— Begin —
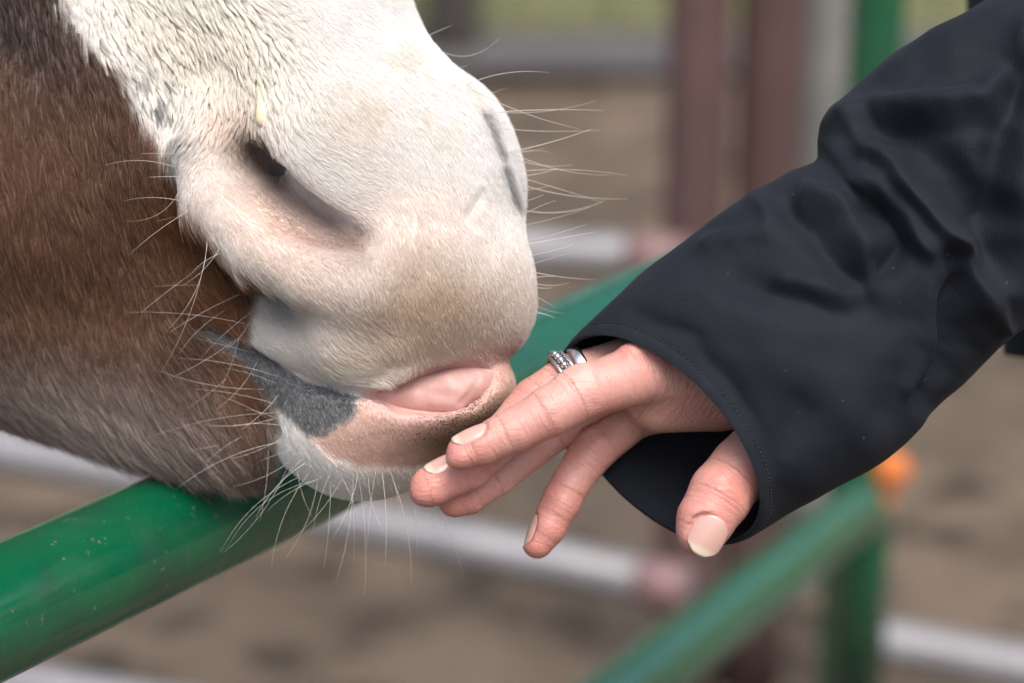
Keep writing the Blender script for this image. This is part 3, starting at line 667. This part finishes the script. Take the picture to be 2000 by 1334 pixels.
if PN[PV[:, 2] < 0][:, 2].mean() > 0: PF = PF[:, ::-1]; PN = -PN
# finger coordinates for skin creases
best = np.full(len(PV), 1e9); tc = np.zeros(len(PV)); perp = np.zeros((len(PV), 3)); joint = np.zeros(len(PV)); tipw = np.zeros(len(PV))
for fi, (nm, ch) in enumerate(FING.items()):
    acc = 0
    for i in range(len(ch) - 1):
        a, b = L(*ch[i][:3]), L(*ch[i + 1][:3]); t, d = seg(PV, a, b); d = d - ch[i][3]; m = d < best
        best[m] = d[m]; l_ = np.linalg.norm(b - a); tc[m] = fi * 900 + acc + t[m] * l_; perp[m] = (PV - a - t[:, None] * (b - a))[m]; acc += l_
    tipw = np.maximum(tipw, np.exp(-(np.linalg.norm(PV - L(*ch[-1][:3]), axis=1) / 75) ** 2))
for jx in [(1165, 800, 0), (1060, 850, -20), (1045, 782, 110), (915, 915, 40), (1163, 872, 170), (1098, 985, 150), (1430, 950, -60), (1240, 700, 20)]:
    joint = np.maximum(joint, np.exp(-(np.linalg.norm(PV - L(*jx), axis=1) / 60) ** 2))
PQ = toPx(PV); n1 = fbm(PV / 40, 3); n2 = fbm(PV / 12 + 5, 2)
PC = np.tile(np.array([0.60, 0.35, 0.305]), (len(PV), 1)) * (0.92 + .16 * n1[:, None])
PC = mixc(PC, .8 * tipw, (0.55, 0.19, 0.16)); PC = mixc(PC, .8 * joint * (.6 + .8 * n1), (0.55, 0.19, 0.16))
PC = mixc(PC, .30 * np.clip(2 * n1 - .7, 0, 1), (0.56, 0.26, 0.21))
PC = mixc(PC, .5 * sstep((.62 - n2) * 60, 8) * .8, (0.54, 0.24, 0.19))
m_hand = mat('hand_skin', rough=0.38, attr='Col', spec=0.45, sss=0.22, sssc=0.0035)
va = nd(m_hand, 'ShaderNodeAttribute', attribute_name='skin_long'); va2 = nd(m_hand, 'ShaderNodeAttribute', attribute_name='skin_fine')
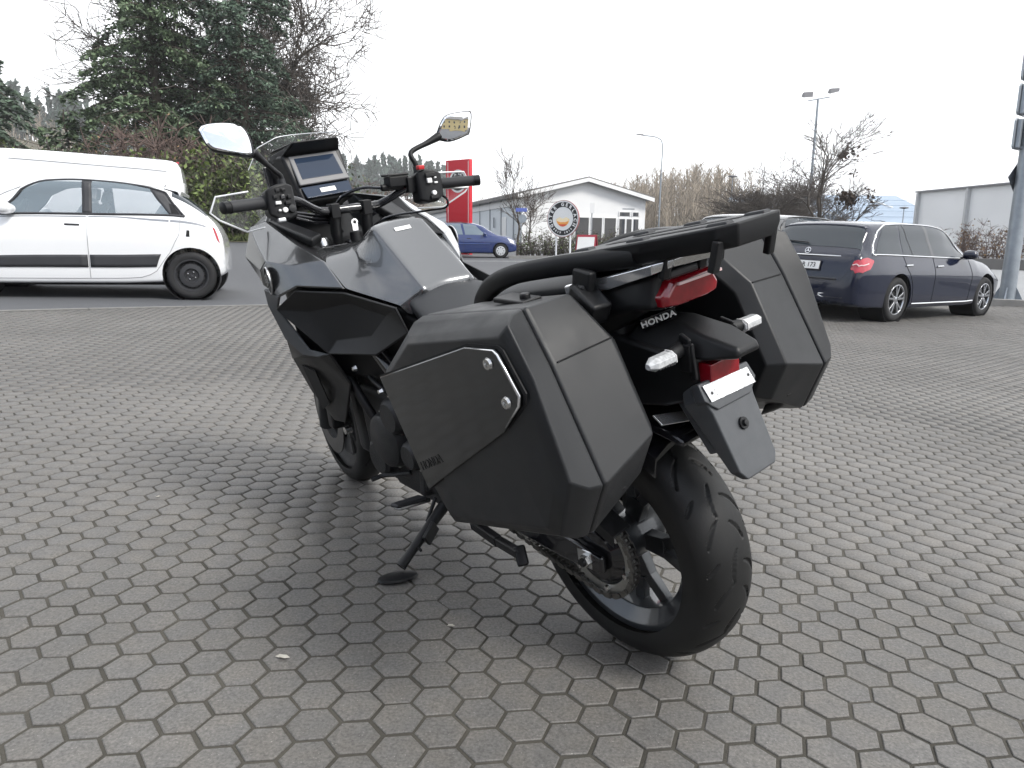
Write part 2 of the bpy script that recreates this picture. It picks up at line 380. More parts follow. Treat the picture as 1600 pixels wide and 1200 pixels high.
# ---- wheels
def tyre_mesh(rad, hw, hh, c, grooves, nu=760, nv=96):
    t = np.linspace(0, 2*PI, nu, endpoint=False); s = np.linspace(-1.72, 1.72, nv)
    T, S = np.meshgrid(t, s, indexing='ij')
    cs = np.sign(np.cos(S))*np.abs(np.cos(S))**.9
    r = rad-hh+hh*cs; y = hw*np.sin(S)*(1-.06*np.maximum(0, np.abs(S)-1.2))
    D = np.full(T.shape, 1.0)
    arc = (T % (2*PI/grooves['n']))
    for (t0, y0, t1, y1, w, bend) in grooves['slots']:
        for k in (-1, 0, 1):
            a0, a1 = t0+k*2*PI/grooves['n'], t1+k*2*PI/grooves['n']
            P0 = np.array([a0*rad, y0]); P1 = np.array([a1*rad, y1]); d = P1-P0; L = np.linalg.norm(d); d /= L; nrm = np.array([-d[1], d[0]])
            qx = arc*rad-P0[0]; qy = y-P0[1]; al = qx*d[0]+qy*d[1]; pe = qx*nrm[0]+qy*nrm[1]
            u = np.clip(al/L, 0, 1); pe = pe-bend*4*u*(1-u)
            over = np.maximum(np.maximum(-al, al-L), 0); ww = w*np.sqrt(np.clip(4*u*(1-u), .12, 1))
            D = np.minimum(D, np.hypot(pe, over)/ww)
    depth = .0085*np.clip((1.15-D)/.35, 0, 1)
    r = r-depth
    X = c[0]+r*np.cos(T); Z = c[2]+r*np.sin(T); Yy = c[1]+y
    v = np.stack([X, Yy, Z], -1).reshape(-1, 3)
    i = np.arange(nu)[:, None]; j = np.arange(nv-1)[None, :]; i2 = (i+1) % nu
    f = np.stack([i*nv+j, i2*nv+j, i2*nv+j+1, i*nv+j+1], -1).reshape(-1, 4)
    return v.tolist(), [tuple(q) for q in f.tolist()]
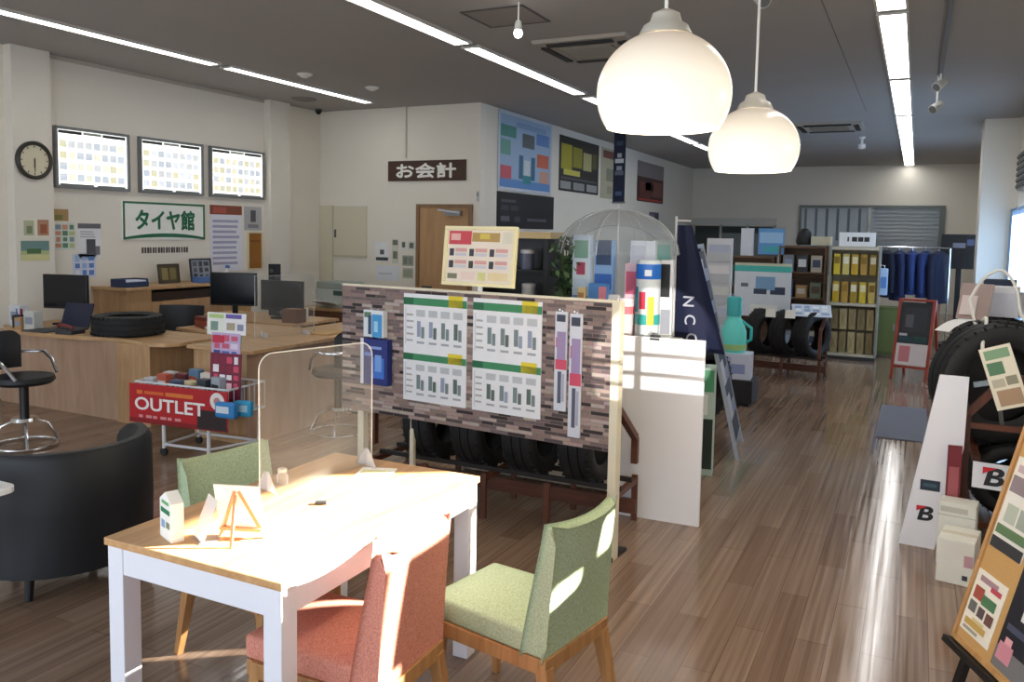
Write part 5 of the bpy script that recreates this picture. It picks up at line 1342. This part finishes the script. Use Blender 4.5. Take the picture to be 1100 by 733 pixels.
— End —
Leave out the pictures and output the rest of the material exactly as written.

Keep writing the Blender script for this image. This is part 3, starting at line 667. This part finishes the script. Take the picture to be 2000 by 1334 pixels.
if PN[PV[:, 2] < 0][:, 2].mean() > 0: PF = PF[:, ::-1]; PN = -PN
# finger coordinates for skin creases
best = np.full(len(PV), 1e9); tc = np.zeros(len(PV)); perp = np.zeros((len(PV), 3)); joint = np.zeros(len(PV)); tipw = np.zeros(len(PV))
for fi, (nm, ch) in enumerate(FING.items()):
    acc = 0
    for i in range(len(ch) - 1):
        a, b = L(*ch[i][:3]), L(*ch[i + 1][:3]); t, d = seg(PV, a, b); d = d - ch[i][3]; m = d < best
        best[m] = d[m]; l_ = np.linalg.norm(b - a); tc[m] = fi * 900 + acc + t[m] * l_; perp[m] = (PV - a - t[:, None] * (b - a))[m]; acc += l_
    tipw = np.maximum(tipw, np.exp(-(np.linalg.norm(PV - L(*ch[-1][:3]), axis=1) / 75) ** 2))
for jx in [(1165, 800, 0), (1060, 850, -20), (1045, 782, 110), (915, 915, 40), (1163, 872, 170), (1098, 985, 150), (1430, 950, -60), (1240, 700, 20)]:
    joint = np.maximum(joint, np.exp(-(np.linalg.norm(PV - L(*jx), axis=1) / 60) ** 2))
PQ = toPx(PV); n1 = fbm(PV / 40, 3); n2 = fbm(PV / 12 + 5, 2)
PC = np.tile(np.array([0.60, 0.35, 0.305]), (len(PV), 1)) * (0.92 + .16 * n1[:, None])
PC = mixc(PC, .8 * tipw, (0.55, 0.19, 0.16)); PC = mixc(PC, .8 * joint * (.6 + .8 * n1), (0.55, 0.19, 0.16))
PC = mixc(PC, .30 * np.clip(2 * n1 - .7, 0, 1), (0.56, 0.26, 0.21))
PC = mixc(PC, .5 * sstep((.62 - n2) * 60, 8) * .8, (0.54, 0.24, 0.19))
m_hand = mat('hand_skin', rough=0.38, attr='Col', spec=0.45, sss=0.22, sssc=0.0035)
va = nd(m_hand, 'ShaderNodeAttribute', attribute_name='skin_long'); va2 = nd(m_hand, 'ShaderNodeAttribute', attribute_name='skin_fine')
Write part 2 of the bpy script that recreates this picture. It picks up at line 380. More parts follow. Treat the picture as 1600 pixels wide and 1200 pixels high.
# ---- wheels
def tyre_mesh(rad, hw, hh, c, grooves, nu=760, nv=96):
    t = np.linspace(0, 2*PI, nu, endpoint=False); s = np.linspace(-1.72, 1.72, nv)
    T, S = np.meshgrid(t, s, indexing='ij')
    cs = np.sign(np.cos(S))*np.abs(np.cos(S))**.9
    r = rad-hh+hh*cs; y = hw*np.sin(S)*(1-.06*np.maximum(0, np.abs(S)-1.2))
    D = np.full(T.shape, 1.0)
    arc = (T % (2*PI/grooves['n']))
    for (t0, y0, t1, y1, w, bend) in grooves['slots']:
        for k in (-1, 0, 1):
            a0, a1 = t0+k*2*PI/grooves['n'], t1+k*2*PI/grooves['n']
            P0 = np.array([a0*rad, y0]); P1 = np.array([a1*rad, y1]); d = P1-P0; L = np.linalg.norm(d); d /= L; nrm = np.array([-d[1], d[0]])
            qx = arc*rad-P0[0]; qy = y-P0[1]; al = qx*d[0]+qy*d[1]; pe = qx*nrm[0]+qy*nrm[1]
            u = np.clip(al/L, 0, 1); pe = pe-bend*4*u*(1-u)
            over = np.maximum(np.maximum(-al, al-L), 0); ww = w*np.sqrt(np.clip(4*u*(1-u), .12, 1))
            D = np.minimum(D, np.hypot(pe, over)/ww)
    depth = .0085*np.clip((1.15-D)/.35, 0, 1)
    r = r-depth
    X = c[0]+r*np.cos(T); Z = c[2]+r*np.sin(T); Yy = c[1]+y
    v = np.stack([X, Yy, Z], -1).reshape(-1, 3)
    i = np.arange(nu)[:, None]; j = np.arange(nv-1)[None, :]; i2 = (i+1) % nu
    f = np.stack([i*nv+j, i2*nv+j, i2*nv+j+1, i*nv+j+1], -1).reshape(-1, 4)
    return v.tolist(), [tuple(q) for q in f.tolist()]
Write part 5 of the bpy script that recreates this picture. It picks up at line 1342. This part finishes the script. Use Blender 4.5. Take the picture to be 1100 by 733 pixels.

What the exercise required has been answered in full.